Directed by Alex Garland
Rating: 10 stars (out of 10)
Strong performances by three actresses of nearly three different generations highlight this slow-moving, dialogue-heavy, but ultimately fascinating film. Maria Enders (Juliette Binoche), a famous actress, is traveling by train with her personal assistant Valentine (Kristen Stewart) to an awards presentation in Zurich, when word comes that the intended recipient of the award has died suddenly. That recipient, a playwright named William Melchior, was the author of the play, Maloja Snake, that had first propelled Maria to stardom more than 20 years earlier. The play’s title refers to an unusual cloud formation that under certain weather conditions resembles a snake as it rolls into a particular Alpine valley.
In that play, 18-year-old Maria had played Sigrid, a young woman in a stormy sexual relationship with an older woman named Helena, whom Sigrid eventually drives to suicide. It develops that a producer is interested in reviving the play and wants Maria in it, this time in the role of the older Helena. Maria is reluctant but finally agrees, after which she and Valentine spend time staying at the late playwright’s home in the Alps to prepare. As Maria and Valentine rehearse lines in some of the film's most intriguing scenes, they often argue about how the characters should be interpreted. We begin to wonder whether Maria will go through with the play.
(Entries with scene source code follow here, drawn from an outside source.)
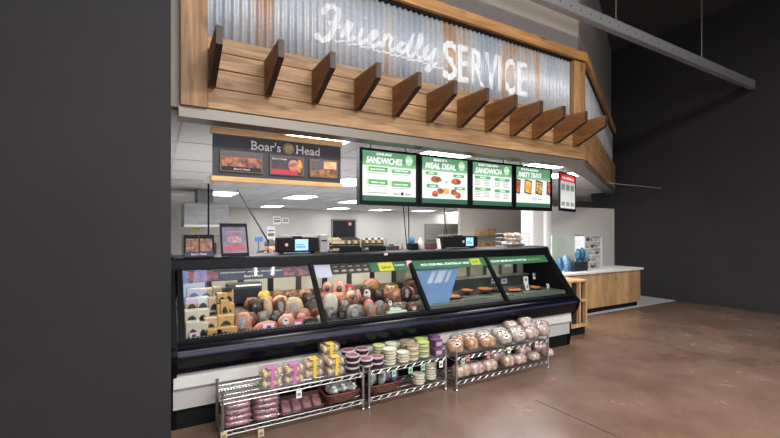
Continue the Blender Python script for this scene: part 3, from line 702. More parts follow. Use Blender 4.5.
# blue reflection in the third window, painted as a leaning frosted pane
fp = [at(414, 263, 3.93), at(462, 261.5, 3.93), at(447, 303, 3.58), at(426, 306, 3.58)]
bm = bmesh.new(); q = [bm.verts.new((p.x, gl(s_, .05)[0], gl(s_, .05)[1])) for p, s_ in zip(fp, (.95, .95, .06, .06))]; f_ = bm.faces.new(q)
r_ = bmesh.ops.extrude_face_region(bm, geom=[f_]); bmesh.ops.translate(bm, verts=[v for v in r_['geom'] if isinstance(v, bmesh.types.BMVert)], vec=(0, .004, -.004))
obj('reflection_pane', bm, glassy('reflection_blue', (.68, .8, .97), 1.4, .04, .3, body=(150, 184, 232), bodyfac=.38), DC, label='pale blue glass reflection painted as a frosted pane')
bm = bmesh.new()
for (t0, t1, b0, b1) in ((429, 433, 424.5, 429), (436, 443, 431, 438.5), (446, 448.5, 442, 444.5)):
    fp = [at(t0, 264, 3.91), at(t1, 264, 3.91), at(b1, 277, 3.80), at(b0, 277, 3.80)]
    q = [bm.verts.new((p.x, gl(s_, .046)[0], gl(s_, .046)[1])) for p, s_ in zip(fp, (.72, .72, .50, .50))]; f_ = bm.faces.new(q)
    r_ = bmesh.ops.extrude_face_region(bm, geom=[f_]); bmesh.ops.translate(bm, verts=[v for v in r_['geom'] if isinstance(v, bmesh.types.BMVert)], vec=(0, .002, -.002))
obj('reflection_streak', bm, glassy('reflection_white', (1, 1, 1), 1.4, .02, .3, body=(240, 246, 255), bodyfac=.3), DC, kind='stuff')  # bright streaks of the same reflection, painted as pale strips
# sign strips behind the glass top
def strip(xa, xb, m, nm='header_strip', s0=.745, s1=.915, off=.012):
    return obj(nm, prism(bmesh.new(), [gl(s0, off), gl(s1, off), gl(s1, off+.004), gl(s0, off+.004)], xa, xb), m, DC)
def strip_text(s, m, x, sv, h, wd, off=.009, parent=None):
    o = text('lettering', s, m, DC, 0, 0, h, wd, y=0, bold=.01, ext=.0008, local=True)
    p = gl(sv, off); ang = math.atan2(GT[0]-GB[0], GT[1]-GB[1])
    o.data.transform(Matrix.Rotation(-ang, 4, 'X')); o.data.transform(Matrix.Translation(Vector((x, p[0], p[1]))-DC.location)); return o
SS = mat('strip_slate', (72, 72, 92), .5, emis=.0); SGn = mat('strip_green', (60, 112, 84), .5); SD = mat('strip_dark', (48, 44, 46), .5)
strip(.2, 1.315, SS)
for a, b in ((.22, .48), (1.06, 1.30)): strip(a, b, fac('strip_meat', (170, 104, 96), (62, 58, 84), 24), 'food_picture', .76, .89, .010)
strip_text('CRAFTSMANSHIP  AMONG  DELICATESSENS', M['lw'], .50, .845, .014, .55); strip_text("Boar's Head", M['lw'], .70, .775, .024, .16)
strip(1.365, 1.54, mat('strip_paper', (196, 188, 212), .6), s0=.70); strip(1.54, 1.99, SD); strip(1.99, 2.48, SGn); strip(2.52, 3.63, SGn); strip(3.67, 4.78, SGn)
for i in range(5):
    bm = bmesh.new(); p = gl(.79, .008); blob(bm, (1.59+i*.085, p[0], p[1]), (.028, .006, .012), .1, seed=i); obj('food_picture', bm, mat('strip_bread', (190, 170, 150), .6), DC, smooth=True)
    strip_text(['HAM', 'TURKEY', 'BEEF', 'SALAMI', 'CHEESE'][i], M['lw'], 1.57+i*.085, .86, .008, .04)
strip(2.09, 2.27, mat('strip_yellow', (214, 206, 66), .5), 'badge', .75, .90, .009); strip_text('SAVE', mat('badge_ink', (40, 90, 60), .5), 2.12, .79, .03, .12, .006)
strip_text('DELI FRESH EVERY DAY', M['stx'], 2.29, .83, .014, .13)
strip_text('PICK YOUR MEAL, STARTING AT ONLY', M['stx'], 2.64, .80, .03, .72); strip(3.38, 3.54, mat('strip_lime', (196, 206, 80), .5), 'badge', .77, .90, .009); strip_text('$5.99', mat('badge_ink', (40, 90, 60), .5), 3.41, .81, .022, .09, .006)
strip_text('FOLLOW, BEFORE HAVE A PARTY? SEE', M['stx'], 3.72, .80, .028, .64); strip_text('DELI ASSOCIATE', mat('strip_lime', (196, 206, 80), .5), 4.38, .80, .028, .26)
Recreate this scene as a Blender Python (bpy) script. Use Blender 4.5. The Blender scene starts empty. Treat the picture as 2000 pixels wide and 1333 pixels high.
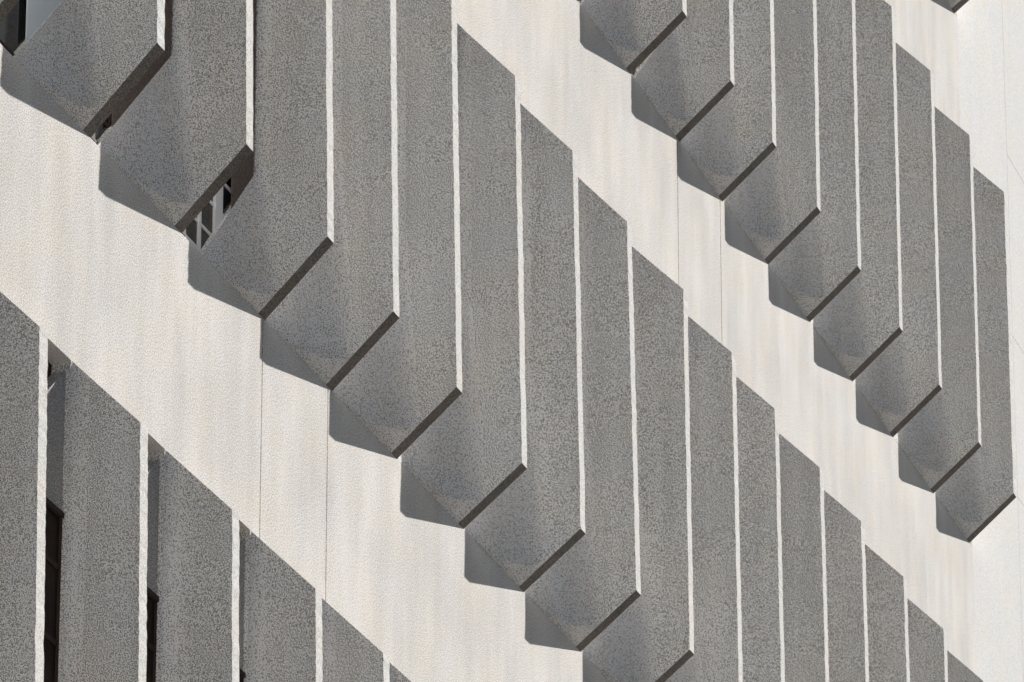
import bpy, math, random
from mathutils import Vector, Matrix
random.seed(7)
scene=bpy.context.scene
scene.view_settings.view_transform='Standard'
scene.view_settings.look='None'
scene.view_settings.exposure=0
COL=bpy.context.collection

# ------------------------------------------------------------------ materials
def newmat(name):
    m=bpy.data.materials.new(name); m.use_nodes=True
    nt=m.node_tree; b=nt.nodes["Principled BSDF"]
    return m,nt,b
def N(nt,t,**k):
    n=nt.nodes.new(t)
    for kk,v in k.items(): setattr(n,kk,v)
    return n
def concrete(name,base,grain=0.35,scale=70.,bump=0.6,streak=0.12,blot=0.1,bdist=0.006,smap=(5.5,5.5,0.45),glo=0.38,ghi=0.62,fine=0.0):
    m,nt,b=newmat(name); L=nt.links.new
    b.inputs["Roughness"].default_value=0.93
    b.inputs["Specular IOR Level"].default_value=0.15
    geo=N(nt,"ShaderNodeNewGeometry")
    pos=geo.outputs["Position"]
    def noise(scale,detail,rough=0.5,mapscale=None):
        n=N(nt,"ShaderNodeTexNoise"); n.inputs["Scale"].default_value=scale
        n.inputs["Detail"].default_value=detail; n.inputs["Roughness"].default_value=rough
        if mapscale:
            mp=N(nt,"ShaderNodeMapping"); mp.inputs["Scale"].default_value=mapscale
            L(pos,mp.inputs["Vector"]); L(mp.outputs[0],n.inputs["Vector"])
        else: L(pos,n.inputs["Vector"])
        return n.outputs["Fac"]
    def rng(src,a,b_,c,d):
        r=N(nt,"ShaderNodeMapRange"); r.inputs[1].default_value=a; r.inputs[2].default_value=b_
        r.inputs[3].default_value=c; r.inputs[4].default_value=d
        L(src,r.inputs[0]); return r.outputs[0]
    def mul(x,y):
        q=N(nt,"ShaderNodeMath",operation='MULTIPLY'); L(x,q.inputs[0]); L(y,q.inputs[1]); return q.outputs[0]
    g=noise(scale,1.5,0.6)
    gr=rng(g,glo,ghi,1-grain,1+grain*0.9)
    st=rng(noise(1.0,5,0.6,smap),0.33,0.67,1-streak,1+streak*0.6)
    bl=rng(noise(1.1,4,0.55),0.33,0.67,1-blot,1+blot*0.6)
    fac=mul(mul(gr,st),bl)
    if fine>0:
        fac=mul(fac,rng(noise(scale*2.1,1.0),0.35,0.65,1-fine,1+fine))
    mixc=N(nt,"ShaderNodeVectorMath",operation='SCALE')
    hm=N(nt,"ShaderNodeMix",data_type='RGBA')
    L(rng(noise(2.3,3),0.35,0.65,0,1),hm.inputs[0])
    hm.inputs[6].default_value=(base[0]*1.01,base[1]*0.995,base[2]*0.97,1)
    hm.inputs[7].default_value=(base[0]*0.99,base[1],base[2]*1.02,1)
    L(hm.outputs[2],mixc.inputs[0]); L(fac,mixc.inputs["Scale"])
    L(mixc.outputs[0],b.inputs["Base Color"])
    bp=N(nt,"ShaderNodeBump"); bp.inputs["Strength"].default_value=bump; bp.inputs["Distance"].default_value=bdist
    L(g,bp.inputs["Height"]); L(bp.outputs[0],b.inputs["Normal"])
    return m
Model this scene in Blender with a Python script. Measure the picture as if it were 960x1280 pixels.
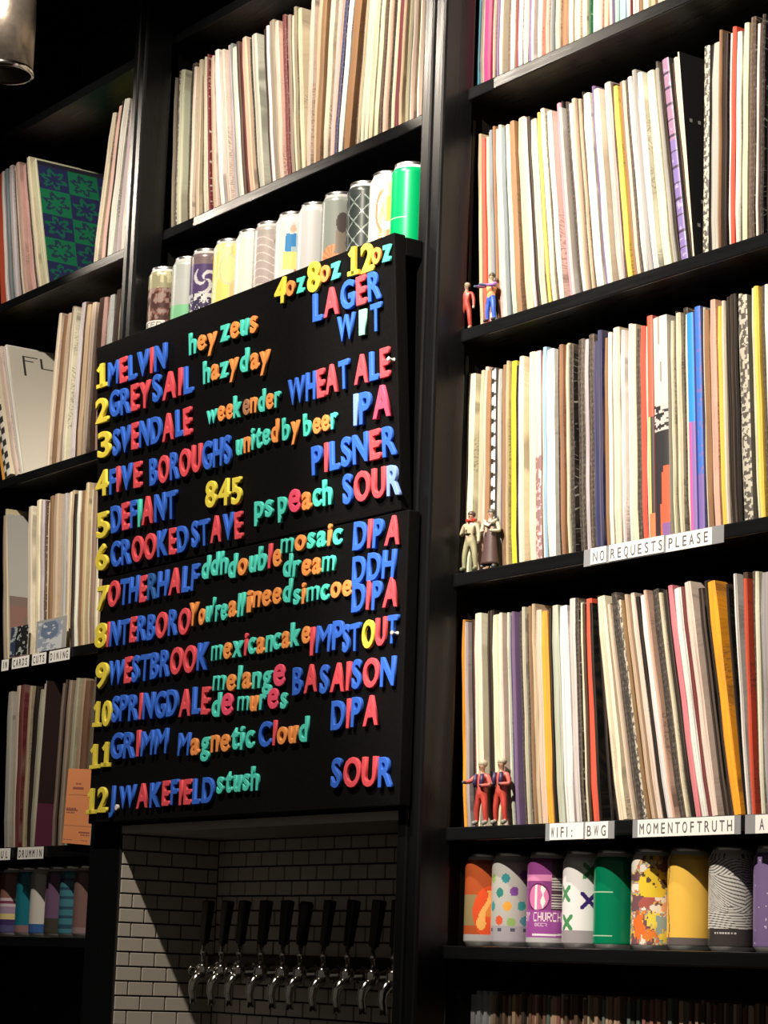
import bpy, bmesh, math, random
from mathutils import Vector, Matrix
random.seed(7)
for o in list(bpy.data.objects): bpy.data.objects.remove(o)
scene = bpy.context.scene
COL = scene.collection

# ------------------------------------------------------------------ camera
F_PX = 3080.1
YAW, PITCH, ROLL = math.radians(55.7614), math.radians(10.4817), math.radians(2.0566)
CAM = Vector((2.9531, -2.1671, -0.2078))
fwd = Vector((-math.sin(YAW)*math.cos(PITCH), math.cos(YAW)*math.cos(PITCH), math.sin(PITCH)))
r0 = Vector((math.cos(YAW), math.sin(YAW), 0)); u0 = r0.cross(fwd)
RIGHT = r0*math.cos(ROLL)+u0*math.sin(ROLL); UP = u0*math.cos(ROLL)-r0*math.sin(ROLL)
cd = bpy.data.cameras.new('camera'); cam = bpy.data.objects.new('camera', cd); COL.objects.link(cam)
cd.sensor_fit = 'VERTICAL'; cd.sensor_height = 36; cd.sensor_width = 27; cd.lens = F_PX/1280*36
cd.clip_start = .05
M = Matrix((RIGHT, UP, -fwd)).transposed().to_4x4(); M.translation = CAM; cam.matrix_world = M
scene.camera = cam
# ------------------------------------------------------------------ world, lights, exposure
scene.view_settings.view_transform = 'Standard'; scene.view_settings.look = 'None'
scene.view_settings.gamma = 1; scene.view_settings.use_curve_mapping = False
scene.view_settings.exposure = 0.0
w = bpy.data.worlds.new('dim_room'); scene.world = w; w.use_nodes = True
w.node_tree.nodes['Background'].inputs[0].default_value = (1, .86, .70, 1)
w.node_tree.nodes['Background'].inputs[1].default_value = .06
def spot(name, loc, aim, power, size, blend, color=(1, .87, .72), rad=.025):
    l = bpy.data.lights.new(name, 'SPOT'); l.energy = power; l.spot_size = math.radians(size); l.spot_blend = blend
    l.color = color; l.shadow_soft_size = rad
    o = bpy.data.objects.new(name, l); COL.objects.link(o); o.location = loc
    o.rotation_euler = (Vector(aim)-Vector(loc)).to_track_quat('-Z', 'Y').to_euler(); return o
spot('spot_light_right', (.80, -1.97, 2.12), (.50, 0, .90), 600, 40, .30)
spot('spot_light_middle', (-.12, -1.20, 2.06), (-.50, 0, .70), 225, 66, .55)
spot('spot_light_left', (-.95, -1.17, 2.06), (-1.44, 0, 1.03), 95, 44, .65)
spot('spot_light_track_third', (-1.68, -1.20, 1.98), (-.05, -.06, 1.18), 45, 16, .7)
spot('spot_light_track_fourth', (-3.20, -1.20, 1.98), (-1.03, -.06, 1.16), 60, 13, .7)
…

Enter Jo-Ann Ellis (Chloë Grace Moretz), an American teenage superstar with a very bad reputation for behavior (the opposite of the real Chloë Grace Moretz) but a very good reputation when it comes to her acting ability (the same as the real Chloë Grace Moretz). The producer wants her to play Sigrid on stage opposite Maria's Helena. Maria is out of touch with current pop culture and knows nothing about Jo-Ann’s history of scandals, whereas Valentine knows all about the young actress. Maria and Valentine go to see one of Jo-Ann’s movies, a major sci-fi action film that Maria cannot relate to, and later meet Jo-Ann in person shortly before she becomes embroiled in a new scandal that furthers the action.
Kristen Stewart won a César award for best supporting actress, becoming the first American actress ever to win a César. This should surprise no one who has followed her career, including fine work in such indie films as Into the Wild, The Cake Eaters, The Yellow Handkerchief, Welcome to the Rileys, The Runaways, and On the Road. Binoche and Moretz also give their usual wonderful performances.